Sunday, September 27, 2009

Epiphany

Originally written 9/25/09 12:50am

I've been thinking about a lot of things lately, especially over the last few days. A lot has been going on and I find myself slacking in some areas, but using that 'slack' to focus on other things. It finally came to be that besides the fact that I fucked up a lot along the way to my great revelation, I finally know what I want out of life. I have a goal in mind for my career/education. This is a great achievement for me because I was really unsure before about what I wanted to do with myself. Now, I know. I'm excited and happy, BUT still doing my research. I've realized that because it has taken me so long to figure out my career, that actually taking the right steps towards it will be a little bit harder. My undergraduate credits are not going to be geared towards the field I want to get into, so I will have to see how/if I am able to make it possible, without spending more time as an undergrad.

Along with that, I also know that I have to get another job. No ifs, ands, or buts about it. I am determined to move out of my mom's place by the summer. I have to work my ass off and save money, but staying here is not an option anymore. We get into way too many arguments over bullshit and its time. I'll be 22 in 3 weeks. I'll be graduating in a few months. I need space to be me and do my thing. Spread my wings and take life on by the horns. I can't do this while I'm still living with my mom and put under her constraints. I love her and all, but we're both ready for me to go on my own merry way.

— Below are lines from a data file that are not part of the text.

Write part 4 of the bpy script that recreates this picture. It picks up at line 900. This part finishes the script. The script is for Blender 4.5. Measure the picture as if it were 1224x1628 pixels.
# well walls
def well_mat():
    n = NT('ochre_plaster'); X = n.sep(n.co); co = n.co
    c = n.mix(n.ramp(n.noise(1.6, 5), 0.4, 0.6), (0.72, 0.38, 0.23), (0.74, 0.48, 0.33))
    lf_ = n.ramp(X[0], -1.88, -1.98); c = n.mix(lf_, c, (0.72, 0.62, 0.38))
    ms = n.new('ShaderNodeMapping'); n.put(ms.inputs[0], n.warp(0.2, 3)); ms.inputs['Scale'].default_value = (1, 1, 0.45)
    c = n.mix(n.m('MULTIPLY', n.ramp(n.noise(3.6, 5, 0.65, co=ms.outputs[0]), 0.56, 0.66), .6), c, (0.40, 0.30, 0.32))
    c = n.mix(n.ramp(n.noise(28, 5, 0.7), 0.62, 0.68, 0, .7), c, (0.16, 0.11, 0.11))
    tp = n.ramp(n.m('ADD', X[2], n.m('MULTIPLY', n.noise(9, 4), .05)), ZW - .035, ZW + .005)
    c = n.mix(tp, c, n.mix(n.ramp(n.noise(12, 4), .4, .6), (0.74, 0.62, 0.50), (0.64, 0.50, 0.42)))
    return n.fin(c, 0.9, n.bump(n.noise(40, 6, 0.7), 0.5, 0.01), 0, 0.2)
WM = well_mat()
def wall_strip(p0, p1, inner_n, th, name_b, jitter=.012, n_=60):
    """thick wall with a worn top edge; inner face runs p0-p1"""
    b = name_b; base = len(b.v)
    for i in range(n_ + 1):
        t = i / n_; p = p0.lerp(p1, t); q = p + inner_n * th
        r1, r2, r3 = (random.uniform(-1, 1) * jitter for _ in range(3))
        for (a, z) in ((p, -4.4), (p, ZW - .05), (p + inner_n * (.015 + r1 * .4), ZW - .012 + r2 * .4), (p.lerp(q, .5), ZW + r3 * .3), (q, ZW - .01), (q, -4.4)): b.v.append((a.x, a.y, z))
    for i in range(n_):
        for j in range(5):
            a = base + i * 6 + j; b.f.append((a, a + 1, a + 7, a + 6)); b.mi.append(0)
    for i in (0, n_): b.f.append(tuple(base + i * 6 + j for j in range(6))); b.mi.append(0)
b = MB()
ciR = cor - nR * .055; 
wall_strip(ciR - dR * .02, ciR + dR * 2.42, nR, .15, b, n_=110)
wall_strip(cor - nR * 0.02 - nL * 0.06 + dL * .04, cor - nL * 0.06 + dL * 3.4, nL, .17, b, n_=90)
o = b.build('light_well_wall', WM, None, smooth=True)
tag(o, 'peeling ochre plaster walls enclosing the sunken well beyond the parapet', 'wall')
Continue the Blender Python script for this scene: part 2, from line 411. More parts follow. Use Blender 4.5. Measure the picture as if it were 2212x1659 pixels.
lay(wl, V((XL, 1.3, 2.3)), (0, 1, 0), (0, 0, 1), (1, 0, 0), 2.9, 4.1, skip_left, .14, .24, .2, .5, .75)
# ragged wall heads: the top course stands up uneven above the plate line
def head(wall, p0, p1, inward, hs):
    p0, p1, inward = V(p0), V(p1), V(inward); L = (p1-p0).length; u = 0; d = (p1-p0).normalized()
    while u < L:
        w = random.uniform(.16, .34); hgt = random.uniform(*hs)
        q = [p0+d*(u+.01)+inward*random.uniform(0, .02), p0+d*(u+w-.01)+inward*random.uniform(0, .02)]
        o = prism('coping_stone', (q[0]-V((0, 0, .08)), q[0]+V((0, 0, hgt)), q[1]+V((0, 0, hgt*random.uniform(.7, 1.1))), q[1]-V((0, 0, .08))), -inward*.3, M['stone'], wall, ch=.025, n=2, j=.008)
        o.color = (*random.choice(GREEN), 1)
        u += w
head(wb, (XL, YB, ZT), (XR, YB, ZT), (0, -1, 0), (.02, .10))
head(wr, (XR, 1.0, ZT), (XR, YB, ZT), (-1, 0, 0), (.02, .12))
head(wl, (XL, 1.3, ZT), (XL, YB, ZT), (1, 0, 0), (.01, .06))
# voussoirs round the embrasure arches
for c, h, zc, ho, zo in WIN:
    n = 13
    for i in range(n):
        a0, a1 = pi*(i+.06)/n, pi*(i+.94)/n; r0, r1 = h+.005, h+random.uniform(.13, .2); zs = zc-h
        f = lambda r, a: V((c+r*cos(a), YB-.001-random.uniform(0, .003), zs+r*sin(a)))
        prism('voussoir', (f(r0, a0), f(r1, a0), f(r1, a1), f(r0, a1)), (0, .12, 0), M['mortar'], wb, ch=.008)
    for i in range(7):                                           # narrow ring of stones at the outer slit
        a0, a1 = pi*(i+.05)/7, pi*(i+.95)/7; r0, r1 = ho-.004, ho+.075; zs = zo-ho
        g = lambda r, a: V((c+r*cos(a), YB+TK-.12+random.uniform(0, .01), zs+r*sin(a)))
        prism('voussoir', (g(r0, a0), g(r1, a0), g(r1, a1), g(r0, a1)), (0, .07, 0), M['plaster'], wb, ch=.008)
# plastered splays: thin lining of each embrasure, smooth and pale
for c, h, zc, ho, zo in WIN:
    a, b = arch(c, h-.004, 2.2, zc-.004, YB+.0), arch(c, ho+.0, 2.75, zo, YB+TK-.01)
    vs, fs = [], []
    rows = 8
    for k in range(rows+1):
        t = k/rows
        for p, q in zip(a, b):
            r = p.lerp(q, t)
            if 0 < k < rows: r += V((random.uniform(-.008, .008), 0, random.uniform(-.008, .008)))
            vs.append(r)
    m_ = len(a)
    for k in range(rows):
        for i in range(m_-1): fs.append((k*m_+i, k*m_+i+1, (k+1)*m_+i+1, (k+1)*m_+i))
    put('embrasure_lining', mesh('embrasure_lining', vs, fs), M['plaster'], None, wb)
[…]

As far as relationships go..... I'm not even putting that up here. Lets just leave it at the fact that I learned a lot about open, honest communication. It goes a long long way. As does taking a minute out to stop and think before saying things and think about how the other person is going to receive and react to/feel about what's going to be said. I realize and understand that I have a lot of growing up to do. I'm still not fully a mature, responsible adult, no matter how much I may think I am. There's a lot life has to offer and it can be very enjoyable with the right mindset. I'm going to be a better person for me and everyone else that has to deal with me. One step, one day at a time.